According to mission scientist Amanda Zangari of the Southwest Research Institute in Colorado, it appears that 2014 MU69 is redder than Pluto although not as red as Mars.

Astronomers are still determining the exact size of this reddish icy body. The object is estimated to measure 13 to 25 miles across, making it the smallest body to be ever investigated by NASA in the Kuiper Belt, says Zangari.


New Horizons will zoom at 1,860 miles near the body's surface. The reddish hue of 2014 MU69 indicates that it is part of Kuiper Belt's "cold classical" region which holds ancient icy objects from the beginning of the solar system and has remained unchanged for 4.6 billion years.

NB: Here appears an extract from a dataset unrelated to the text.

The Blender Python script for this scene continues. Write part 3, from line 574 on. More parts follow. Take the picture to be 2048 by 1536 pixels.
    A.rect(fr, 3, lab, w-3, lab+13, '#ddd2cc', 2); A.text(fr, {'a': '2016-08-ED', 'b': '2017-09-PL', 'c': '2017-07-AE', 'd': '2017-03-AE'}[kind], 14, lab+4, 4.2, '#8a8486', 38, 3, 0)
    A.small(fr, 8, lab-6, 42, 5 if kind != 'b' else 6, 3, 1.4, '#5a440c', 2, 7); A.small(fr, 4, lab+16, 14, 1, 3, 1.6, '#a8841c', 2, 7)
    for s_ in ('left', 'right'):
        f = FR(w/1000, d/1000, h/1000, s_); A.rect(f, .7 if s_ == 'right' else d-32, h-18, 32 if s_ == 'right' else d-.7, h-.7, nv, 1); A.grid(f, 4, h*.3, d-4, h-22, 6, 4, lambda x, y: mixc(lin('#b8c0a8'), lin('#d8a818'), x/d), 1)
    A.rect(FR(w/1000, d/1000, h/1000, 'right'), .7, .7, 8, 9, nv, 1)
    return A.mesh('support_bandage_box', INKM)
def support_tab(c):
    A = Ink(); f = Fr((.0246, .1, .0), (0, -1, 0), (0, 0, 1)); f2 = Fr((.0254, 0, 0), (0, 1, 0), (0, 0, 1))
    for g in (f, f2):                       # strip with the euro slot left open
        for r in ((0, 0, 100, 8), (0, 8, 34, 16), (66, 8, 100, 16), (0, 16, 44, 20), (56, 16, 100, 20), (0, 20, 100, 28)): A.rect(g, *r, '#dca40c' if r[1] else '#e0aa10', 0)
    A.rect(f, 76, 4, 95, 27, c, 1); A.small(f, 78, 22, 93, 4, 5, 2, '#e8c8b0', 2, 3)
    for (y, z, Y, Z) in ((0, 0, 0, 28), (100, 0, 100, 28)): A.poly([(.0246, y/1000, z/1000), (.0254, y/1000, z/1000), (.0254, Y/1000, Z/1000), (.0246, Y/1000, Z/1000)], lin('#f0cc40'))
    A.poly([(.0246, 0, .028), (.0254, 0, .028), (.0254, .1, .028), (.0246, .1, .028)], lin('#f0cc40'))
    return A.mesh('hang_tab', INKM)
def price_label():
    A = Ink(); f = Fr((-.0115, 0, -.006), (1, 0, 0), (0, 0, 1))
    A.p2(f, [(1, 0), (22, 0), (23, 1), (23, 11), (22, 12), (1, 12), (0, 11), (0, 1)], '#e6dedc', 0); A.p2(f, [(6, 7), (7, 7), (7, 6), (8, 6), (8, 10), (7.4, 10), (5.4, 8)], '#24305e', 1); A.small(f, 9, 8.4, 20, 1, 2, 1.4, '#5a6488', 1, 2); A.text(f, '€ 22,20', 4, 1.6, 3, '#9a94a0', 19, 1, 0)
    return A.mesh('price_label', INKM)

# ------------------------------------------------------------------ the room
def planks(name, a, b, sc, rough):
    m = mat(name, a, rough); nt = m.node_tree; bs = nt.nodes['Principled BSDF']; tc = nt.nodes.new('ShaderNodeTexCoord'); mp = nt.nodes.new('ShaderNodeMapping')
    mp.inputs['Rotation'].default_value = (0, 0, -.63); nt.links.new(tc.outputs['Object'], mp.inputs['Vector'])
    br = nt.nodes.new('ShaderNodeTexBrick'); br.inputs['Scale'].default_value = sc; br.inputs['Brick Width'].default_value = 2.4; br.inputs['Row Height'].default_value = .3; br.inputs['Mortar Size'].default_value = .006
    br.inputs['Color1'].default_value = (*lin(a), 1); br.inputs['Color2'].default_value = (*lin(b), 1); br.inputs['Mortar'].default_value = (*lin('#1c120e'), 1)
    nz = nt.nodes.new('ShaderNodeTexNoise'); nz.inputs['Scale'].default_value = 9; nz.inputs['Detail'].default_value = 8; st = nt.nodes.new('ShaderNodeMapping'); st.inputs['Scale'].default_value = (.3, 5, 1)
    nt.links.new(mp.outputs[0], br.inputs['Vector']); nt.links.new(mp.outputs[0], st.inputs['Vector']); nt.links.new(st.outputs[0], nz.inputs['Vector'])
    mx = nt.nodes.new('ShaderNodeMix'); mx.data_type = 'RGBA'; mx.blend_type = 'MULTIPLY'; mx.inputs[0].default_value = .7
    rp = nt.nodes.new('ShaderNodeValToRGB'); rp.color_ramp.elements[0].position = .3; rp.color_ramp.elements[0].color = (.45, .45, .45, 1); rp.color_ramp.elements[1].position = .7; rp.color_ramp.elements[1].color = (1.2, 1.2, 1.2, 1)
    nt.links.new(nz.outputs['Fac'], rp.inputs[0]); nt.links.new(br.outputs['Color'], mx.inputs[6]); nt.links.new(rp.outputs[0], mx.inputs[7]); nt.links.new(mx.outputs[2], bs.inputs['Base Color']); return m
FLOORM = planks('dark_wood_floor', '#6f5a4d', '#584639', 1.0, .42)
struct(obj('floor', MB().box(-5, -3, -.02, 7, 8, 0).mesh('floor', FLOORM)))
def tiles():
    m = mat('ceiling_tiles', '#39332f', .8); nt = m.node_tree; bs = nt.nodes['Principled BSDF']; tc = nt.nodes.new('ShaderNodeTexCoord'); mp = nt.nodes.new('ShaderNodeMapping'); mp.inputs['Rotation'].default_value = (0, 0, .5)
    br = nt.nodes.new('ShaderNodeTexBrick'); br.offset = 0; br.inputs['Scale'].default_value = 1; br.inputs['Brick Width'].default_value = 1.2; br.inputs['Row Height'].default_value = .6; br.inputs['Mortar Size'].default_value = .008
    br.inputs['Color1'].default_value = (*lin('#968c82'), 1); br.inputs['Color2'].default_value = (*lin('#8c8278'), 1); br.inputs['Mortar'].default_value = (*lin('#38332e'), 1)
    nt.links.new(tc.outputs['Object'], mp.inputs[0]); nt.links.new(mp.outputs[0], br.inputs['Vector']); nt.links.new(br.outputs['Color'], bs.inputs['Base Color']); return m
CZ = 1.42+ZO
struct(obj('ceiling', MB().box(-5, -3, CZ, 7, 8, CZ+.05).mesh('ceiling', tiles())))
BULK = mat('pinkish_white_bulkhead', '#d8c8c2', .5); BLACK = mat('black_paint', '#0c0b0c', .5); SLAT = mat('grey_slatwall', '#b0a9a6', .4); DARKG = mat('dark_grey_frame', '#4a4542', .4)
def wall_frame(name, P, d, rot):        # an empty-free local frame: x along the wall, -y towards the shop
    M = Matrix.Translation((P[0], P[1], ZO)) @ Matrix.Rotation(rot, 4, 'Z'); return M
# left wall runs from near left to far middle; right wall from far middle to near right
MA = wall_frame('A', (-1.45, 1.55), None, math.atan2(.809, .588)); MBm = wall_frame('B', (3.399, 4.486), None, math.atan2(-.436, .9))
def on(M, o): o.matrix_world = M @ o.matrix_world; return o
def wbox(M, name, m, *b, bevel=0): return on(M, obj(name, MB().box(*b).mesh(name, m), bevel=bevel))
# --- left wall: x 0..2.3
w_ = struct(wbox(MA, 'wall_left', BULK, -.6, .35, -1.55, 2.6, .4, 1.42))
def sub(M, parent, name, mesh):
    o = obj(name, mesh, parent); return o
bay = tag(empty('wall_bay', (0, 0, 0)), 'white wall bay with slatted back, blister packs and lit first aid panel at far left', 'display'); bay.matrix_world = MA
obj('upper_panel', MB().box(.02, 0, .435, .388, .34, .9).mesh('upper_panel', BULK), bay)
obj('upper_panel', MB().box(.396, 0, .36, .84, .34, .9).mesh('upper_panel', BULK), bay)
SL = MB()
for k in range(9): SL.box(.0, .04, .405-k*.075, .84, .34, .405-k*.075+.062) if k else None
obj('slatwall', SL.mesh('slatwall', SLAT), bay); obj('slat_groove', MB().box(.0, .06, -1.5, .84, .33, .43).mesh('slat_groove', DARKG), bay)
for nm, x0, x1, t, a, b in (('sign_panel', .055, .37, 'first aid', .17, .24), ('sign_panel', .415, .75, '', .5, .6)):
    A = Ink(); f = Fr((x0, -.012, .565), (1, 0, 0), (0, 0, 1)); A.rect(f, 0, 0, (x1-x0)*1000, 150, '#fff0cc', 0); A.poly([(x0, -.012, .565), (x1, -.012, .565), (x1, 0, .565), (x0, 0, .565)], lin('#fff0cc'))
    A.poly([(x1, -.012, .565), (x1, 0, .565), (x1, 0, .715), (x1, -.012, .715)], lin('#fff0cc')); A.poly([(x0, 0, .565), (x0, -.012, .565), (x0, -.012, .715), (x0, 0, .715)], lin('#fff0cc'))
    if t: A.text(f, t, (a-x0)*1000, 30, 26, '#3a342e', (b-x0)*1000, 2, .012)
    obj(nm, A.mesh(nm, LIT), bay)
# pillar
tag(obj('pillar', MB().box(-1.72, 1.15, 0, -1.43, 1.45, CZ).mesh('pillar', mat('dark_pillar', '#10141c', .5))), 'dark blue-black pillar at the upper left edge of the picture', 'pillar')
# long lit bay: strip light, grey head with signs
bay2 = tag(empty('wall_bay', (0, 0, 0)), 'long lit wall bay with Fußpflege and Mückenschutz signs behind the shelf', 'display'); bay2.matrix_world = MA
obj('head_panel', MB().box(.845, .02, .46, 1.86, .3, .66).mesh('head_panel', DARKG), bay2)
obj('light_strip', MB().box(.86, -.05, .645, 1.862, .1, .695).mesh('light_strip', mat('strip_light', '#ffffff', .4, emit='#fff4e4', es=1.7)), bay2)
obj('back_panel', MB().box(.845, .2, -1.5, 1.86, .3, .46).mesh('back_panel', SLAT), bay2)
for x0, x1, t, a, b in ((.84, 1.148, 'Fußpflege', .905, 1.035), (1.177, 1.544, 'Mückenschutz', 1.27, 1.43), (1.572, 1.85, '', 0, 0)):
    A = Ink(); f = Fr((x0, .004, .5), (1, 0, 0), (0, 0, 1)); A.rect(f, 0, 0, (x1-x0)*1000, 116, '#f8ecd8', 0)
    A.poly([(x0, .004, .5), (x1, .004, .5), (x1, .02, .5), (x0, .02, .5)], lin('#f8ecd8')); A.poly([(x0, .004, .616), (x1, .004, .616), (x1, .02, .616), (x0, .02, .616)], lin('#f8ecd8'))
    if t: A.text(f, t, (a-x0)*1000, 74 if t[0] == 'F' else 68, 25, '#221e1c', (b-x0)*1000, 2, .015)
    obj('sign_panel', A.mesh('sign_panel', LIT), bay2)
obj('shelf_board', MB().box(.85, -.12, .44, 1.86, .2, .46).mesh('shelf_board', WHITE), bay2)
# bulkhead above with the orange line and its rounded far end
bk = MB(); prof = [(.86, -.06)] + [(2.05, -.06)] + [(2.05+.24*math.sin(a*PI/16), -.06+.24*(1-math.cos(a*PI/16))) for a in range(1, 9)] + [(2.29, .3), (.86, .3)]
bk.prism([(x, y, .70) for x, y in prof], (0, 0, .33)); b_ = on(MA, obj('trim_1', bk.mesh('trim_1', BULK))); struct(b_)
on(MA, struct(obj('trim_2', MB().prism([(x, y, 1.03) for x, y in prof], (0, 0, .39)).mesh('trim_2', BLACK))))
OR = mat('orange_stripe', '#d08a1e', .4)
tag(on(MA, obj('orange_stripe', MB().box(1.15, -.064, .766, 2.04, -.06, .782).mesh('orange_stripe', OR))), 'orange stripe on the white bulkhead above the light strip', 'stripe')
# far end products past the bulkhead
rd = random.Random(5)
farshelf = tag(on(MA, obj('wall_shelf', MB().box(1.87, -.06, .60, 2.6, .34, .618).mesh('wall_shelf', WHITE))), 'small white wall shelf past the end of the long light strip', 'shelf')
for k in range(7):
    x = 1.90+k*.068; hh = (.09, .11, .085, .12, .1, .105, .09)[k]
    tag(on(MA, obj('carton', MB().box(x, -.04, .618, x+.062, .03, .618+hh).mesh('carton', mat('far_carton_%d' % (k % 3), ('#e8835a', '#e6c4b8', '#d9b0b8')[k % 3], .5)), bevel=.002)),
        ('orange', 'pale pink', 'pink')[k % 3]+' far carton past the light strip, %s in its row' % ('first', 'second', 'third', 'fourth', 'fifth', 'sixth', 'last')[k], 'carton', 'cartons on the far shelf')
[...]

The New Horizons spacecraft was launched in January 2006 and traveled in deep space for almost ten years to reach Pluto. It arrived at the Pluto system on July 14, 2015 making this the first-ever mission to obtain high resolution imagery and science from 7,800 miles above the surface of the dwarf planet. This crucial encounter revealed a dynamic world with diverse landscapes of water ice mountains and volcanoes as well as vast plains of nitrogen ice.

Since the Pluto flyby, New Horizons has been beaming back a deluge of precious data. This massive amount of data and imagery transmission will be complete by October 23, according to NASA.